INSTRUCTIONS TO FOLLOW ▸ Output the data that follows exactly, line for line.
▼
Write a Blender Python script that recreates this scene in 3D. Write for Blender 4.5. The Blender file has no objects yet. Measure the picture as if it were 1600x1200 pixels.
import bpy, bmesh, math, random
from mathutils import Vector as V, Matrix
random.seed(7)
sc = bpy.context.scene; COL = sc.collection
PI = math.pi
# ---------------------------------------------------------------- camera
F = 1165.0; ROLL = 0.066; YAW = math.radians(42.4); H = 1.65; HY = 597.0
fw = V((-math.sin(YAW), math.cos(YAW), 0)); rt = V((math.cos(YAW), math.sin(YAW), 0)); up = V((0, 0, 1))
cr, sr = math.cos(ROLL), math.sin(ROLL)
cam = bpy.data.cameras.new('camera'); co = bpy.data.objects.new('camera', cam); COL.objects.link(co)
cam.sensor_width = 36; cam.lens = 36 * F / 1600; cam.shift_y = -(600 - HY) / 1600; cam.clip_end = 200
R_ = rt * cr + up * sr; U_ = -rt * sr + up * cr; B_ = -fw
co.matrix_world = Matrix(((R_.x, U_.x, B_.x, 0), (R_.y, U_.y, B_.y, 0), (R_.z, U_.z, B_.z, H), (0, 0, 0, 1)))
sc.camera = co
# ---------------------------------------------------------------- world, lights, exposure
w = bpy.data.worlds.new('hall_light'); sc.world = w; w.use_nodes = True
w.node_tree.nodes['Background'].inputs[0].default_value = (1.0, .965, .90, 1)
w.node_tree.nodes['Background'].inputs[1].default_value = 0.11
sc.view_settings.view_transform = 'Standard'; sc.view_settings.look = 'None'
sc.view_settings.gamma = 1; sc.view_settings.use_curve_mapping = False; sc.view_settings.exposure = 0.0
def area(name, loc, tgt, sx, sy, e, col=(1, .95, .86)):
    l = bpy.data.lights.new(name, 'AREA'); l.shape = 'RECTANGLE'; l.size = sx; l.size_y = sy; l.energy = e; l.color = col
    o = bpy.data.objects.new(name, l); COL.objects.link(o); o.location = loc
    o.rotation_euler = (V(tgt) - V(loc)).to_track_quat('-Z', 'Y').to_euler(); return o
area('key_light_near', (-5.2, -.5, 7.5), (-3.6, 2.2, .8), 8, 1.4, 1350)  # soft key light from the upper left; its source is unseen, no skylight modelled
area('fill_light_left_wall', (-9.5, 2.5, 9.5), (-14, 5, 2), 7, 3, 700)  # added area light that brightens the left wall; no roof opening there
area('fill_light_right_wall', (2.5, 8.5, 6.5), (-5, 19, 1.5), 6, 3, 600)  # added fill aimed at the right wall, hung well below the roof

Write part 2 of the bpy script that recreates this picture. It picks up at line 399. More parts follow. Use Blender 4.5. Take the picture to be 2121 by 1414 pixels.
▲
RESPONSE ▸
Write a Blender Python script that recreates this scene in 3D. Write for Blender 4.5. The Blender file has no objects yet. Measure the picture as if it were 1600x1200 pixels.
import bpy, bmesh, math, random
from mathutils import Vector as V, Matrix
random.seed(7)
sc = bpy.context.scene; COL = sc.collection
PI = math.pi
# ---------------------------------------------------------------- camera
F = 1165.0; ROLL = 0.066; YAW = math.radians(42.4); H = 1.65; HY = 597.0
fw = V((-math.sin(YAW), math.cos(YAW), 0)); rt = V((math.cos(YAW), math.sin(YAW), 0)); up = V((0, 0, 1))
cr, sr = math.cos(ROLL), math.sin(ROLL)
cam = bpy.data.cameras.new('camera'); co = bpy.data.objects.new('camera', cam); COL.objects.link(co)
cam.sensor_width = 36; cam.lens = 36 * F / 1600; cam.shift_y = -(600 - HY) / 1600; cam.clip_end = 200
R_ = rt * cr + up * sr; U_ = -rt * sr + up * cr; B_ = -fw
co.matrix_world = Matrix(((R_.x, U_.x, B_.x, 0), (R_.y, U_.y, B_.y, 0), (R_.z, U_.z, B_.z, H), (0, 0, 0, 1)))
sc.camera = co
# ---------------------------------------------------------------- world, lights, exposure
w = bpy.data.worlds.new('hall_light'); sc.world = w; w.use_nodes = True
w.node_tree.nodes['Background'].inputs[0].default_value = (1.0, .965, .90, 1)
w.node_tree.nodes['Background'].inputs[1].default_value = 0.11
sc.view_settings.view_transform = 'Standard'; sc.view_settings.look = 'None'
sc.view_settings.gamma = 1; sc.view_settings.use_curve_mapping = False; sc.view_settings.exposure = 0.0
def area(name, loc, tgt, sx, sy, e, col=(1, .95, .86)):
    l = bpy.data.lights.new(name, 'AREA'); l.shape = 'RECTANGLE'; l.size = sx; l.size_y = sy; l.energy = e; l.color = col
    o = bpy.data.objects.new(name, l); COL.objects.link(o); o.location = loc
    o.rotation_euler = (V(tgt) - V(loc)).to_track_quat('-Z', 'Y').to_euler(); return o
area('key_light_near', (-5.2, -.5, 7.5), (-3.6, 2.2, .8), 8, 1.4, 1350)  # soft key light from the upper left; its source is unseen, no skylight modelled
area('fill_light_left_wall', (-9.5, 2.5, 9.5), (-14, 5, 2), 7, 3, 700)  # added area light that brightens the left wall; no roof opening there
area('fill_light_right_wall', (2.5, 8.5, 6.5), (-5, 19, 1.5), 6, 3, 600)  # added fill aimed at the right wall, hung well below the roof

Write part 2 of the bpy script that recreates this picture. It picks up at line 399. More parts follow. Use Blender 4.5. Take the picture to be 2121 by 1414 pixels.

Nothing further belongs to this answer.